EXERCISE OBJECTIVE:
Pull out every line below holding the word "scene".

STORED DATA:
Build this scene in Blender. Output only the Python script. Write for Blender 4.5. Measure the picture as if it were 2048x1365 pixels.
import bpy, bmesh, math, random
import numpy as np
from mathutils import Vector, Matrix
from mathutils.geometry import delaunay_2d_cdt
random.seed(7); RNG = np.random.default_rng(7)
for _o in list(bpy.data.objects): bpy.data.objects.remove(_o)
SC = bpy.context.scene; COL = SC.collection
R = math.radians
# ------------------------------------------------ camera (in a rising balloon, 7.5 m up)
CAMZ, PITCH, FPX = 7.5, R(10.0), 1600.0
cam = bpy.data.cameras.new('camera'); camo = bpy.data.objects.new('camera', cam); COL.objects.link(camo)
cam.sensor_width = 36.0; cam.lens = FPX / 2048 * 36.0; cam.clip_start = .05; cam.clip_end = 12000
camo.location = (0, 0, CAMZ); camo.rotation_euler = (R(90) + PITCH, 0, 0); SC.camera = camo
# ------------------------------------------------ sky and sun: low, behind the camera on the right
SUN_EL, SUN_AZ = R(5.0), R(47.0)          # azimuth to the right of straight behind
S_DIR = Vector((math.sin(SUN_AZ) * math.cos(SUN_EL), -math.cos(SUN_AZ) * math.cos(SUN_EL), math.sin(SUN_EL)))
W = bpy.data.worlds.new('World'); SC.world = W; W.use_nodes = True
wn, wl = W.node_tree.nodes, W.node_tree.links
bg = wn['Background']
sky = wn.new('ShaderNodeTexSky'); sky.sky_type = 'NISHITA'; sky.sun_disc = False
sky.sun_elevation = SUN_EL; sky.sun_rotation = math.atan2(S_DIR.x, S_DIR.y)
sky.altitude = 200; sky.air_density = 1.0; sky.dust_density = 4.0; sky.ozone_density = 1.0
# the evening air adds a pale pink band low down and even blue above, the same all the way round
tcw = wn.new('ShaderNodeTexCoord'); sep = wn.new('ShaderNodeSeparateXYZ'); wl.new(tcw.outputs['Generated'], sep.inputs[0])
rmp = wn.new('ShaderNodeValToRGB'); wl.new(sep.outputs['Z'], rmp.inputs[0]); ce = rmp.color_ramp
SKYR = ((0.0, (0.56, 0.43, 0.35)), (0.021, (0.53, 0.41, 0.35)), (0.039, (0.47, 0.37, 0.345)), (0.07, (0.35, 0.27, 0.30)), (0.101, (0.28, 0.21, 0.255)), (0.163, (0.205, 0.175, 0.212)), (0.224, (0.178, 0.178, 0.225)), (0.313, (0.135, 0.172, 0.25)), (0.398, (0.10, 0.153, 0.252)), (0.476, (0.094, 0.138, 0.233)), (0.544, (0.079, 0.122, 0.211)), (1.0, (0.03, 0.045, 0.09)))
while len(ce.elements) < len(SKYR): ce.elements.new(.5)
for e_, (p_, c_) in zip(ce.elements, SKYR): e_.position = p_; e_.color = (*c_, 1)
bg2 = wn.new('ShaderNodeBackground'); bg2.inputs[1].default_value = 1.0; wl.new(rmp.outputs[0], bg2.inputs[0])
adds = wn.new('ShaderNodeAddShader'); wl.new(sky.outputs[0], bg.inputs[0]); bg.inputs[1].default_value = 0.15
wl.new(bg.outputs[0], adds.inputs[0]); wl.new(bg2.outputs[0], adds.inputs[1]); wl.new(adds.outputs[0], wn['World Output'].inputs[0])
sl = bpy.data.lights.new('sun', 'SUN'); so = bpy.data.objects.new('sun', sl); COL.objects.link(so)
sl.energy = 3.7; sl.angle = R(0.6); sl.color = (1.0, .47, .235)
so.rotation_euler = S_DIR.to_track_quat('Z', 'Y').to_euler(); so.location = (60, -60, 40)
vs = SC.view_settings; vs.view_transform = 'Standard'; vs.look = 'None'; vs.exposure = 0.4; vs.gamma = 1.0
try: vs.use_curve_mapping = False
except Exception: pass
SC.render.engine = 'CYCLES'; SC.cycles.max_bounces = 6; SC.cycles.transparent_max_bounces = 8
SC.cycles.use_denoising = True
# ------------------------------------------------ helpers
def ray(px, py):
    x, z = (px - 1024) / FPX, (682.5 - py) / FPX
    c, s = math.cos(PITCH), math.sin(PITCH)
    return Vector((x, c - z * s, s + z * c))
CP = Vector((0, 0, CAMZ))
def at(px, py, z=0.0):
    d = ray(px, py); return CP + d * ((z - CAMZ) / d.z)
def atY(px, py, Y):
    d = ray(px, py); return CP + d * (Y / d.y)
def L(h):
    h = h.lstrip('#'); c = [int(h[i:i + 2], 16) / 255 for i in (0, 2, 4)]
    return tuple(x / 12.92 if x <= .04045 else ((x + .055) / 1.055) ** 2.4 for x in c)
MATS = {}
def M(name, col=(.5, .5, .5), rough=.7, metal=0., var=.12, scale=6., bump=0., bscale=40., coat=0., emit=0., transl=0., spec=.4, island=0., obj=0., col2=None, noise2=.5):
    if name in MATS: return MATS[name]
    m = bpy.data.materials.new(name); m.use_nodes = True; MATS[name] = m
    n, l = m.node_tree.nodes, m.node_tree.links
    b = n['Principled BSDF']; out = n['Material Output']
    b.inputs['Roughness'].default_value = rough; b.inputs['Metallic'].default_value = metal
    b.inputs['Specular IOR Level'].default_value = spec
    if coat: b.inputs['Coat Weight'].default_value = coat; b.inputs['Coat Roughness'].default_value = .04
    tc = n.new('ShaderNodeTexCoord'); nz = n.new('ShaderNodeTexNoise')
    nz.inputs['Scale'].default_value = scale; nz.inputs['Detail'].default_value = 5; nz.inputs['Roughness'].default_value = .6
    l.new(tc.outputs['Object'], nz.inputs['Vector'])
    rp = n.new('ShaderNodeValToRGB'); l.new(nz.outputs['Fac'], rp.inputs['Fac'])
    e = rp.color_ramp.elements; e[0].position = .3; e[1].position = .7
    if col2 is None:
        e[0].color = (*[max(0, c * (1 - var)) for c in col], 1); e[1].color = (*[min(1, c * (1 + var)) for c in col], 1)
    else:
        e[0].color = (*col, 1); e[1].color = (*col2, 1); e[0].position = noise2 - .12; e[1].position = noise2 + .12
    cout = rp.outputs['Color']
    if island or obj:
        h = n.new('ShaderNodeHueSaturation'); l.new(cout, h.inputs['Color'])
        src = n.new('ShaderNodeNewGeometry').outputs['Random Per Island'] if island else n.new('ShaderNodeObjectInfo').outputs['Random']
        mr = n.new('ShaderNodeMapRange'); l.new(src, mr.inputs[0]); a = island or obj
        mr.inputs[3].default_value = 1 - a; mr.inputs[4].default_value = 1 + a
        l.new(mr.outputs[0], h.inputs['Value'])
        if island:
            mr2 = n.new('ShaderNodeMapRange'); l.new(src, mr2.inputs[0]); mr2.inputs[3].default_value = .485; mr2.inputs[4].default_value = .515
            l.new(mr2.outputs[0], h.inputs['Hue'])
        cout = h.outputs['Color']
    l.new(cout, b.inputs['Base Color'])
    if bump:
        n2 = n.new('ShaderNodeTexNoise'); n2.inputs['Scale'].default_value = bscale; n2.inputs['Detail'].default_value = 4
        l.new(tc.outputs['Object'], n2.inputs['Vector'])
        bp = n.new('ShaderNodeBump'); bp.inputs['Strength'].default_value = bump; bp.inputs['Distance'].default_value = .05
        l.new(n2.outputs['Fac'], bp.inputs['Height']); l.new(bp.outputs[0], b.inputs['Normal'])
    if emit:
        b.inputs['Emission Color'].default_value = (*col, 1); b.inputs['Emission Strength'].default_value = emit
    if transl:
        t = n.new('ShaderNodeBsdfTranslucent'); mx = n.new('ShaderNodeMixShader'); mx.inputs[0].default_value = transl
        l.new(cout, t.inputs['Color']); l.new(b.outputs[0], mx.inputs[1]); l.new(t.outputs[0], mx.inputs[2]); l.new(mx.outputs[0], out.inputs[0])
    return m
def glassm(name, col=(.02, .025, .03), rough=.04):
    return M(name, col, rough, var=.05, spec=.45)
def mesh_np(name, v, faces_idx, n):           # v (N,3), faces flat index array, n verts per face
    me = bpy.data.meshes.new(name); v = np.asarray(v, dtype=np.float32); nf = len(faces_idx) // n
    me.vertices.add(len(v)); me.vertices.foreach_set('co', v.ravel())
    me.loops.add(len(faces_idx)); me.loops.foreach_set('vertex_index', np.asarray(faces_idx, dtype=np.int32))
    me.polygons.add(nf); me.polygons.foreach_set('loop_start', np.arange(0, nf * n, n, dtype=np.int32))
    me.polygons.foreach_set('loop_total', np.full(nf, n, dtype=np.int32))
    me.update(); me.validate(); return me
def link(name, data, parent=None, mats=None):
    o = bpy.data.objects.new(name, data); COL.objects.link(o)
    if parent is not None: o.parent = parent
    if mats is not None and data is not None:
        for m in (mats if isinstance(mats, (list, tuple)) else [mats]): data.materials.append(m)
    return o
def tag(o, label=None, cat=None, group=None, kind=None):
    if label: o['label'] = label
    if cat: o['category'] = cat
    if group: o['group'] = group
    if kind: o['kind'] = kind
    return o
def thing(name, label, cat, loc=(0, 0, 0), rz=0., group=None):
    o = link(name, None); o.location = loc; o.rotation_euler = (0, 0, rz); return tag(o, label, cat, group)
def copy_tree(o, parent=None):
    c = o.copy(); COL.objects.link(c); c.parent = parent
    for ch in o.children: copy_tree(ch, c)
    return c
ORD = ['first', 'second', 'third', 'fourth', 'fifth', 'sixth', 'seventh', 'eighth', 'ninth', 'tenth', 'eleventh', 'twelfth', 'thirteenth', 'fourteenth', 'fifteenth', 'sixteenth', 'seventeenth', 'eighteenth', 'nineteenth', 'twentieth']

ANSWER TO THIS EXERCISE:
Build this scene in Blender. Output only the Python script. Write for Blender 4.5. Measure the picture as if it were 2048x1365 pixels.
SC = bpy.context.scene; COL = SC.collection